A university in London has canceled a comedy show by feminist stand-up Kate Smurthwaite telling her she’s not feminist enough.
Goldsmiths University was to be the last stop on Smurthwaite’s tour, “Lefty Cock Womble,” on the topic of free speech. A British comedy website reported that the show was called off because event organizers had been cowed by feminist students who disagreed with Smurthwaite’s views on prostitution and threatened protests.
Plenty of social media users rushed to Smurthwaite’s defense, although others accused her of working the media to generate publicity when the university gave unflattering statements to the press. Goldsmiths’ Comedy Society issued a public statement saying they had planned “to go ahead with the gig” until Smurthwaite told them she’d heard mutterings about protests on social media 24 hours before. “Up to this point we had only sold 8 tickets so I decided to pull the plug,” the president said.
Smurthwaite told the Daily Beast that the comedy society was inventing excuses to cancel the show after admitting to her that they were terrified of potential protests. “After telling me they were worried about security over a sex industry protest, they switched to saying they were worried about complaints about my views on religion and then tried to undermine my professional credibility by blaming me in the press and suggesting my work was unpopular.”
Smurthwaite has published these contradictory exchanges between her and an event organizer, who assured her that ticket sales weren't important and that at least 50 students would show up on the night of the event. The event organizer also alerted her that 50 members of the Goldsmiths' Feminist Society who were offended by the content of her comedy had voted on whether she should be allowed to perform at the university (70 percent voted in her favor).
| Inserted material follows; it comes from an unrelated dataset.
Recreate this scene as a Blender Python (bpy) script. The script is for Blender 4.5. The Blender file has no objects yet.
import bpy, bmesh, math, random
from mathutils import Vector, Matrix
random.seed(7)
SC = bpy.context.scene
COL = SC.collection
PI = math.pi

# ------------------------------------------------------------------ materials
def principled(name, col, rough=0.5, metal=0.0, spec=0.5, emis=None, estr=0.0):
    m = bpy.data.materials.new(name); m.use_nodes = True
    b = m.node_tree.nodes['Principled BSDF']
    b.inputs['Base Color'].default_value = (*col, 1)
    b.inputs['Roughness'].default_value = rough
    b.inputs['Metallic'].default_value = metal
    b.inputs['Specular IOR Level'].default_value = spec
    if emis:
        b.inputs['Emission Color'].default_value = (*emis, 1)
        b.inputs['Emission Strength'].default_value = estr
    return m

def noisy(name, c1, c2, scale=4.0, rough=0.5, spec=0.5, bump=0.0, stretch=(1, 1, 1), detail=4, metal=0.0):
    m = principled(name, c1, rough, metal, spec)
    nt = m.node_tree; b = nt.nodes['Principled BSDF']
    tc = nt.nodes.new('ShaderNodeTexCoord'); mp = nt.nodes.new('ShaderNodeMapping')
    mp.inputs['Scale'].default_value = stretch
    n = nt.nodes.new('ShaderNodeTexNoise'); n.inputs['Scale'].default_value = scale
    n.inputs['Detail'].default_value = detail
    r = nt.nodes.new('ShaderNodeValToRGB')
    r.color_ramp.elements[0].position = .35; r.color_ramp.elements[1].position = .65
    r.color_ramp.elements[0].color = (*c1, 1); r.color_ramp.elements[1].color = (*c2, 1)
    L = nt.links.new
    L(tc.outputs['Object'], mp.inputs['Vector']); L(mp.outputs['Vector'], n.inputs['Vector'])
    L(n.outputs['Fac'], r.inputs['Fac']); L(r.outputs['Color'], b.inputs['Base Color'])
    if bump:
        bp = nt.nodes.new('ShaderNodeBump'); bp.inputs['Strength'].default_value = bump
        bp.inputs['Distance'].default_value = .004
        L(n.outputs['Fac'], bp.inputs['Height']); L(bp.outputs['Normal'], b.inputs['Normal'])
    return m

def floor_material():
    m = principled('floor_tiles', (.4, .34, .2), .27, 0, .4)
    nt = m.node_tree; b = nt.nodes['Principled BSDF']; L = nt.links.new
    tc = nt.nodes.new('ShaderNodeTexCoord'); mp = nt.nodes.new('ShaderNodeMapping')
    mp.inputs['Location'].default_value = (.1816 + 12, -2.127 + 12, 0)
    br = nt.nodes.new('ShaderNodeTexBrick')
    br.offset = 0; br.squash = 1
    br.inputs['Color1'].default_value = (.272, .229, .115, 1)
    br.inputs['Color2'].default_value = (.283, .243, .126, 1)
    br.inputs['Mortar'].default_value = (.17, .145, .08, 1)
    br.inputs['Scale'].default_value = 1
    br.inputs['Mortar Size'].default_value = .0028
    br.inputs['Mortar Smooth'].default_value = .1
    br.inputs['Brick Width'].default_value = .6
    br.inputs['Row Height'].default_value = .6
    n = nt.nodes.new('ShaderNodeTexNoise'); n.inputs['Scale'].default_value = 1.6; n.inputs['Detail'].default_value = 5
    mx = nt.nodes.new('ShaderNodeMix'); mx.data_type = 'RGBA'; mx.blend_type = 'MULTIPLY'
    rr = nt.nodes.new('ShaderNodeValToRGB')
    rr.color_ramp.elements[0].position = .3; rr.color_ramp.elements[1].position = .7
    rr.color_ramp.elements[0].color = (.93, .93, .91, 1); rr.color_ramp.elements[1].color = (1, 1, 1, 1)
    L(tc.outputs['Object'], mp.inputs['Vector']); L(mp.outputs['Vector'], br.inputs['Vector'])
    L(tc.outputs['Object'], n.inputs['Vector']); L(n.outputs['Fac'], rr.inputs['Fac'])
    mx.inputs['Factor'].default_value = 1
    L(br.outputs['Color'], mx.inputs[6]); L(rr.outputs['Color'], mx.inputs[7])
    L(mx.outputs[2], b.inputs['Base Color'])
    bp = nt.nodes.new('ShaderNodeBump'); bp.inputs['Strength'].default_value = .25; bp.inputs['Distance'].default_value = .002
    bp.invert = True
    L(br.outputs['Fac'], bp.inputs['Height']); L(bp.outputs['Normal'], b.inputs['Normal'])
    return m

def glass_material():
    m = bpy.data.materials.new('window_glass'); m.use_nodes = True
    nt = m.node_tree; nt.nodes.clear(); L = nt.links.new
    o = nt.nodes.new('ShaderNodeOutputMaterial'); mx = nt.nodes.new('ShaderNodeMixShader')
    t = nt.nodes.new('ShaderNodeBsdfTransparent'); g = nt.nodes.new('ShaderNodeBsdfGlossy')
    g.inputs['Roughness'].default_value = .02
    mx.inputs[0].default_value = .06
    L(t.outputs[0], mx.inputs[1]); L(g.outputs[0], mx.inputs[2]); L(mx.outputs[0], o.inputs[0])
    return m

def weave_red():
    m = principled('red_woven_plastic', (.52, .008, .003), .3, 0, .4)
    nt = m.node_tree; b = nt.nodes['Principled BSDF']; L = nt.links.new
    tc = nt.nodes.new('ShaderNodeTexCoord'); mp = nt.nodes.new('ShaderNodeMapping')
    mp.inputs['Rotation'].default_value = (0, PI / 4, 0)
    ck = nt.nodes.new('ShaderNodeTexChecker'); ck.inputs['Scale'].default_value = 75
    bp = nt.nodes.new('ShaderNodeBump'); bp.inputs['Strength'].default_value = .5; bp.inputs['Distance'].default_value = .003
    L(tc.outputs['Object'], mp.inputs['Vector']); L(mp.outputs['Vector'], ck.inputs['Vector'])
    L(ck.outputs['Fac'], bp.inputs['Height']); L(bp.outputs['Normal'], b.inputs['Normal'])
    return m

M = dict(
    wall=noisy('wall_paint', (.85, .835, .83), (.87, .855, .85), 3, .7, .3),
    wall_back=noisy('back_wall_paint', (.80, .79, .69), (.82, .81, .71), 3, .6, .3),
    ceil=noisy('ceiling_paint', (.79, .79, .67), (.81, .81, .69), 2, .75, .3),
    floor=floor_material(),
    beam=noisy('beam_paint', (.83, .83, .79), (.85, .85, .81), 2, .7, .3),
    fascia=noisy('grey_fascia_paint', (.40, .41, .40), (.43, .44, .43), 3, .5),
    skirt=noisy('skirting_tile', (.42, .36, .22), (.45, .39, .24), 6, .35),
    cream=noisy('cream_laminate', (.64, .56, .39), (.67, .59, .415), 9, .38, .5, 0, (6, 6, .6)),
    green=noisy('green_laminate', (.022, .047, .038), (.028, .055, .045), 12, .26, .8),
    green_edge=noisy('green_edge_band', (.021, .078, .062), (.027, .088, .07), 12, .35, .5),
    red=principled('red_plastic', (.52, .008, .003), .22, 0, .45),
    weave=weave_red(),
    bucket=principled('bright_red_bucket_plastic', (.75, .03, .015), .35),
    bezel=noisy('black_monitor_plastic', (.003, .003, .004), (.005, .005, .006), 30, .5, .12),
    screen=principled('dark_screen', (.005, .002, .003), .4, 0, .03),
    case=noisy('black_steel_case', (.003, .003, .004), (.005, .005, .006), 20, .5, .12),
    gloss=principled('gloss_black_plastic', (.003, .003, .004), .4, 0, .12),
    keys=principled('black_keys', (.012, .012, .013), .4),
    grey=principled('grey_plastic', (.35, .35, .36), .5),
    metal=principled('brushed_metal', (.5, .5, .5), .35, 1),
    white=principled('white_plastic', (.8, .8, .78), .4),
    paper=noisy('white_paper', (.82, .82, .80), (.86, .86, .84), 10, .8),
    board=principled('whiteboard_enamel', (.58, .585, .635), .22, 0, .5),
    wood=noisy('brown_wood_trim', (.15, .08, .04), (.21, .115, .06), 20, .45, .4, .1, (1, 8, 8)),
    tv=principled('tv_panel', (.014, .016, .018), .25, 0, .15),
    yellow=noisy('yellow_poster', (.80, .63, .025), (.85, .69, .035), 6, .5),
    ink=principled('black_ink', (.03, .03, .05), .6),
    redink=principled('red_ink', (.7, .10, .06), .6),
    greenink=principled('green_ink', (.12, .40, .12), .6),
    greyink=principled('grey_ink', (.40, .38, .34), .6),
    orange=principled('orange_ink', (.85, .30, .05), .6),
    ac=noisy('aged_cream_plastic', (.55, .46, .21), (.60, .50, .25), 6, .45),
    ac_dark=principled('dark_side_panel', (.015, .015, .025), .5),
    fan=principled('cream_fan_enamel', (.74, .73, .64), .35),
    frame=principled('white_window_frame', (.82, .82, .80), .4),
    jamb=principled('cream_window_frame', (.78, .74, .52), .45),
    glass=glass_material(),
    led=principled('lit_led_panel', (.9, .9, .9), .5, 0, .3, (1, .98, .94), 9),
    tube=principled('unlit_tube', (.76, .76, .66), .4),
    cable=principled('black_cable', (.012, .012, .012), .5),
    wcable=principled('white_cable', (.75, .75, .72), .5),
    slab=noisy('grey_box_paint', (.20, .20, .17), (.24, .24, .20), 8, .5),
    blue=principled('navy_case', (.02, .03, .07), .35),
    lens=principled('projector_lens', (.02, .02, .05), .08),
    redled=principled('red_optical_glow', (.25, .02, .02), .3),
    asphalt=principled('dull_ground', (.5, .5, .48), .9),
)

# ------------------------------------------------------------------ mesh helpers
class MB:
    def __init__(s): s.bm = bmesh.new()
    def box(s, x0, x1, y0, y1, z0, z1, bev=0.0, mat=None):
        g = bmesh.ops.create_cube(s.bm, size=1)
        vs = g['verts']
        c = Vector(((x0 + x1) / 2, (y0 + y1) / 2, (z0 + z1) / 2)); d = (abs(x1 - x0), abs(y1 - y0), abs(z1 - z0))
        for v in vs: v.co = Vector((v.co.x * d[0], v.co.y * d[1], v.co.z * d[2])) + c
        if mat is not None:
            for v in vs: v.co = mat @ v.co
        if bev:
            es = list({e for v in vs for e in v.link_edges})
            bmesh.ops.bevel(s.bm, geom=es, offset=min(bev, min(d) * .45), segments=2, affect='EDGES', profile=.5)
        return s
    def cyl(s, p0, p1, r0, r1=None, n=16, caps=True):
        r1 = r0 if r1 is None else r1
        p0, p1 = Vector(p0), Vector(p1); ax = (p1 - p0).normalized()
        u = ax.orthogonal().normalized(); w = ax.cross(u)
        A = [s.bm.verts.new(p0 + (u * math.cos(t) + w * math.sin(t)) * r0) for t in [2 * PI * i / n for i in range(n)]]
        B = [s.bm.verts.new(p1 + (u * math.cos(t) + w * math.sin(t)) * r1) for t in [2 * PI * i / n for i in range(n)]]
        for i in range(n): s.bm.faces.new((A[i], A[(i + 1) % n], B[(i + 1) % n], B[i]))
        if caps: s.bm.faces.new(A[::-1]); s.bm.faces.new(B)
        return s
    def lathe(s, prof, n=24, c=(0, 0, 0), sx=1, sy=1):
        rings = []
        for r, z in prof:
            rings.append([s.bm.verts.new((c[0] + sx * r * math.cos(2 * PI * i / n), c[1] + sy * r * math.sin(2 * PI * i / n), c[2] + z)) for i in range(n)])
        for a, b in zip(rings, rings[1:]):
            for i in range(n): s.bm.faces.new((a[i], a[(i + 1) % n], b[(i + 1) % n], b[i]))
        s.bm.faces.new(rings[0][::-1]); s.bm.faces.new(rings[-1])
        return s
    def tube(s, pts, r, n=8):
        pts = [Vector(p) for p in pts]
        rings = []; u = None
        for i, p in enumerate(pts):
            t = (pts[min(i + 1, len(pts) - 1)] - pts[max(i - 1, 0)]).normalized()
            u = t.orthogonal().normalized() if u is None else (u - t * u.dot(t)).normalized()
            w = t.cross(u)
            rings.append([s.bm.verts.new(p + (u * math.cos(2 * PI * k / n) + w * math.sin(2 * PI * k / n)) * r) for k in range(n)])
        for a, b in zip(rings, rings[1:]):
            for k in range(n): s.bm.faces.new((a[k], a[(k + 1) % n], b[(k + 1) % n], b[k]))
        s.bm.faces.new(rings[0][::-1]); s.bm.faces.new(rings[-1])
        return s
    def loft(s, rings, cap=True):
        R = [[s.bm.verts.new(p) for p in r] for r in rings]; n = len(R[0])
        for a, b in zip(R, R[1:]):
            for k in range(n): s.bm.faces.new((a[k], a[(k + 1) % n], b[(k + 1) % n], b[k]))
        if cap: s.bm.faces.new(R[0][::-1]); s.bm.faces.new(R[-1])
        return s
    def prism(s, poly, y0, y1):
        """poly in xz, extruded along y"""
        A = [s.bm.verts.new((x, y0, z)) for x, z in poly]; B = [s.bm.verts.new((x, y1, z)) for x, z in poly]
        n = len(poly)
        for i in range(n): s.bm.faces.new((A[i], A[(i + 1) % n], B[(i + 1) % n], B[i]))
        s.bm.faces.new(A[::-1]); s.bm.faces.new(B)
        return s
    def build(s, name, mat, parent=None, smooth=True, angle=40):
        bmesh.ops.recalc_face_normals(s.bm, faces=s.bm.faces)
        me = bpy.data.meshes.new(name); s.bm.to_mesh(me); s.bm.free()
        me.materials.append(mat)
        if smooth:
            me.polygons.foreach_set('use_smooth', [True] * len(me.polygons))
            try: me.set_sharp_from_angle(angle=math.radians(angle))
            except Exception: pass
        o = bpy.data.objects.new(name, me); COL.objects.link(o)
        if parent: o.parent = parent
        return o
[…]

According to Smurthwaite, organizers told her that similar events on campus had previously attracted hundreds of people, none of whom booked in advance. And since her show was organized by the Goldsmiths’ Comedy and Feminist Societies, whose members could attend for free, the comedian didn’t expect that numbers would be an issue.
Indeed, numbers weren’t an issue in the end. It was Smurthwaite’s political views that ultimately prevented her from having a stage at Goldsmiths.
“They should have let me know as soon as they knew about opposition to the show. Plus they should have made the reasons for the decision [to cancel it] clear to me and stuck by them,” she said.
Smurthwaite, who is a prominent pro-choice activist, also notes that she has never run into trouble with feminist groups on campuses before. "I've had angry religious people disrupt my show about evolution and insist that God made the world. That's pretty normal for me."
The cancellation of Smurthwaite’s show alone would not be especially newsworthy, but it follows a string of similar incidents on British campuses in the last year that have arguably imperiled free speech.
Last spring, the University College London students’ union (UCLU) banned a Nietzsche reading club, arguing that discussing the work of right-wing philosophers promotes a “far-right and fascist ideology” and thus threatens the “safety of the UCL student body.” (Apparently the UCLU didn’t see the irony of using anti-fascist rhetoric to justify banning a book club.)
In October 2014, Cardiff University students petitioned a performance by the tastelessly misogynistic comedian Daniel O’Reilly, known as Dapper Laughs, whose ITV show was pulled the next month And in November, a feminist student union at Oxford University effectively cancelled a debate on abortion organized by a campus pro-life group.
It's worth mentioning that many universities in the U.K. have adopted the National Union of Students’ “safe space” policy, described by the University of Bristol students’ union as an effort to foster “an accessible environment in which every student feels comfortable, safe and able to get involved in all aspects of the organization free from intimidation or judgment...free from having one’s culture and beliefs questioned.”
This isn't to say that most university students in the U.K. support censorship to promote a "safe space" campus, but student groups likely feel pressure to abide by union guidelines.
The "safe space" policy may seem well-intentioned, but critics have denounced it as an anti-intellectual policy designed to protect students from extremist views in society.
After all, universities are institutions of higher learning where students should be free to debate ideas that they’ll confront in the real world, not “safe spaces” to protect students from potentially dangerous ideas.
Smurthwaite, who will not be altering her show's content in the coming months, agrees.
“Offensive is never the right line to draw on free speech,” she says. “Not that free speech is a simple concept. We should be asking questions about the kinds of speech we want on stage, in newspaper, on TV. Questions like, ‘Does this speech promote an unfair negative stereotype about a disadvantaged group?’ ‘Does this speech contain statements that mislead about the truth?’”
But even then, she concludes: “We shouldn't be banning such language. We should be airing a representative amount of it...in a way that ensures it is challenged and tested against other viewpoints.